** BEGIN DATASET CONTENT **
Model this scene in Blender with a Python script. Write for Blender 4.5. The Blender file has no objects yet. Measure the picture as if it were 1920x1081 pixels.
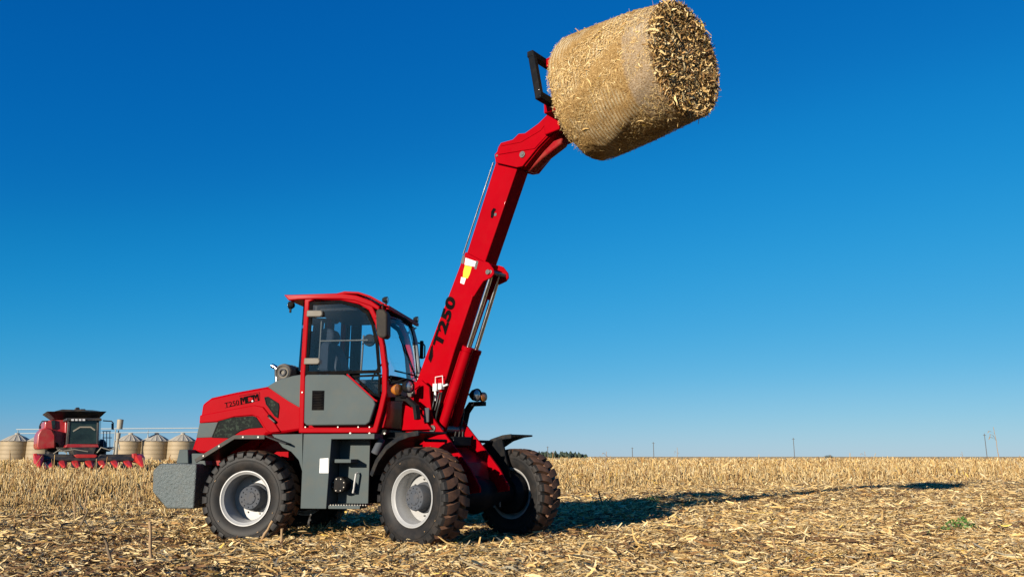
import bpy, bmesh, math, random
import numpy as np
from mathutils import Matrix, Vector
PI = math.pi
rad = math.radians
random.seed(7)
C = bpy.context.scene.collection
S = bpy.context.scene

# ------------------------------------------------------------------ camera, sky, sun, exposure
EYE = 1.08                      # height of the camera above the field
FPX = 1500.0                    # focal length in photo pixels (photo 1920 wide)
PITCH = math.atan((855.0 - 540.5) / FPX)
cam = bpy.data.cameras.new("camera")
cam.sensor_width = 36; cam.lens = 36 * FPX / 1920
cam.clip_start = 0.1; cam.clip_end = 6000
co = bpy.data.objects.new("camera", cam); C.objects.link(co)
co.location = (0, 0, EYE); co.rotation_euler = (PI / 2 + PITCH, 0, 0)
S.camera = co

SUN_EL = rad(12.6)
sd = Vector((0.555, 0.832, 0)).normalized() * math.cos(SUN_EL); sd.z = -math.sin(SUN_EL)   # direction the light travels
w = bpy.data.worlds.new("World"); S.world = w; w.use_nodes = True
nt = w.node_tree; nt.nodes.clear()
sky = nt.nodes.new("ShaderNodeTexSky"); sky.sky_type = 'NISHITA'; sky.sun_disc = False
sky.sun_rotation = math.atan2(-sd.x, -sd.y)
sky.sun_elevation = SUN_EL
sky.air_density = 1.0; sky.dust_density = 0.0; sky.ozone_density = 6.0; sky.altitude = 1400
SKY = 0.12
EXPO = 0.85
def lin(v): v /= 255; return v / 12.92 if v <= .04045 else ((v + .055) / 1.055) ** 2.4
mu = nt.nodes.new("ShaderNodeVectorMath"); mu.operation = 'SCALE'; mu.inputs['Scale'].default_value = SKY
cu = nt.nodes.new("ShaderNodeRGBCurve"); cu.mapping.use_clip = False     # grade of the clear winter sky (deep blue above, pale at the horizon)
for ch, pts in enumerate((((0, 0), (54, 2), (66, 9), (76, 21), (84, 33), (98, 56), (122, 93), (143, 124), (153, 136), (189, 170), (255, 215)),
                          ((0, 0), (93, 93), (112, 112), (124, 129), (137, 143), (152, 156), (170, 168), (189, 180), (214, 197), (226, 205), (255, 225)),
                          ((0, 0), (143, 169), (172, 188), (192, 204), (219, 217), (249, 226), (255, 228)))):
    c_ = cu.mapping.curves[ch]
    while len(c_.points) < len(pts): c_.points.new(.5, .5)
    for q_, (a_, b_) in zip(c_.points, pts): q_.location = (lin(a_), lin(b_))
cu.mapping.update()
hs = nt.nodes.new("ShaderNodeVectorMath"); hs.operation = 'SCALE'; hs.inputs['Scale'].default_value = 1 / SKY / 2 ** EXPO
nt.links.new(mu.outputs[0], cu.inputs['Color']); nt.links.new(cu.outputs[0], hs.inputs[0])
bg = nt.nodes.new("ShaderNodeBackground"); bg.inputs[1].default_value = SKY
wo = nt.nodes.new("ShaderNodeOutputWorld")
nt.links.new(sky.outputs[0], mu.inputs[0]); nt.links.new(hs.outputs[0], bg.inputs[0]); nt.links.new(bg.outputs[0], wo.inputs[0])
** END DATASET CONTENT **
TASK BRIEF: Repeat the listing above up to and including the line with "S = bpy.context.scene", starting from its first line. Drop any pictures.

EXPECTED ANSWER:
Model this scene in Blender with a Python script. Write for Blender 4.5. The Blender file has no objects yet. Measure the picture as if it were 1920x1081 pixels.
import bpy, bmesh, math, random
import numpy as np
from mathutils import Matrix, Vector
PI = math.pi
rad = math.radians
random.seed(7)
C = bpy.context.scene.collection
S = bpy.context.scene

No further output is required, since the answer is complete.